Vincent, assim como Spike, já está morto por dentro. Ele, inclusive, já perdeu a memória e está com o controle de um vírus que mata as pessoas rapidamente, pretendendo lançá-lo sobre Marte, afim de acabar com toda a população humana por lá.

Spike não é bem a sua contraparte, mas há uma diferença pontual e muito importante entre eles: Spike não é destrutivo. Spike pode até ser um suicida e tem atitudes caóticas, mas ao final do filme, ele derrota Vincent não pelo valor da recompensa, mas por não querer que o mundo seja destruído, em especial, a Elektra. Podemos assumir que ele se apaixonou e isso o motiva a salvar o mundo. Sabemos que é uma paixonite, mas, de qualquer forma, é o bastante para ele salvar o mundo.

Ao final, ainda vemos a icônica frase "Are you living in the real world?" enquanto Knock a Little Harder termina de ser tocada ao fundo. A música nos contra sobre um eu-lírico que está afundando cada vez mais em isolamento e desolação, mas nas últimas estrofes acaba descobrindo que isso não é vida e tenta escapar. Não sabemos se ele consegue, mas ele tentará, cada vez mais forte.

A mensagem é fortemente positiva, embora inconclusiva. É uma positividade sutil, caindo num espectro filosófico diametralmente oposto ao da série. No filme não há claras referências a filósofos, mas é possível inserir os questionamentos dentro da escola humanista.

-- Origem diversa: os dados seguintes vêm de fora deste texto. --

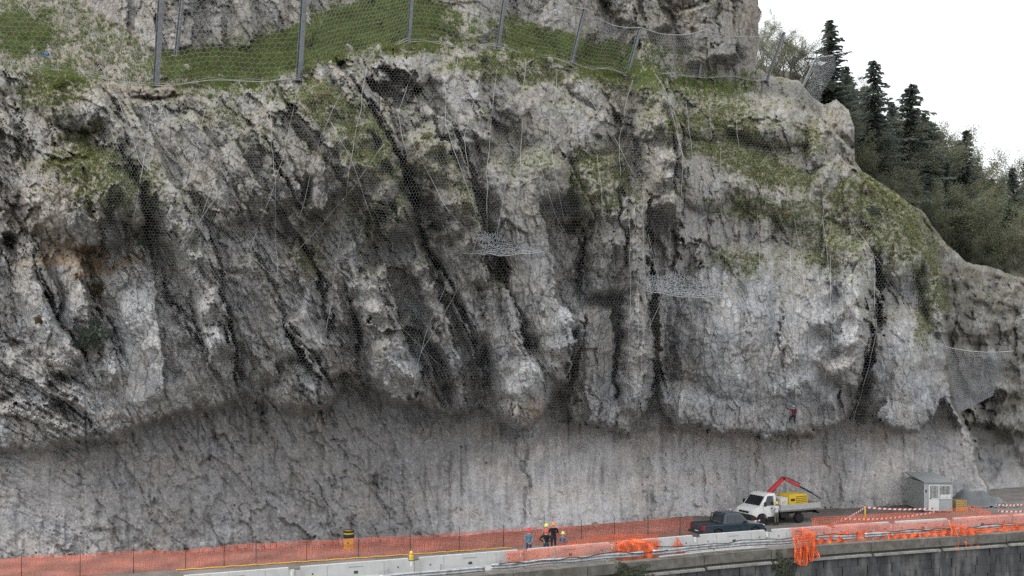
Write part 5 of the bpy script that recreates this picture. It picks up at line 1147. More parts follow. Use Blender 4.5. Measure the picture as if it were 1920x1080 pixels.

And the more that I knocked
The hotter I got
The hotter I got
The harder I knocked
I just gotta break through the door


Gotta knock a little harder


O filme de Cowboy Bebop, ao contrário da série, é uma ode a vida e acho que é por isso que muitos dos fãs não gostam tanto do filme. Ele é um chamado ao amadurecimento, a fuga do casulo que nos isolam do mundo real, ao crescimento! E essa é uma mensagem que poucos conseguem engolir.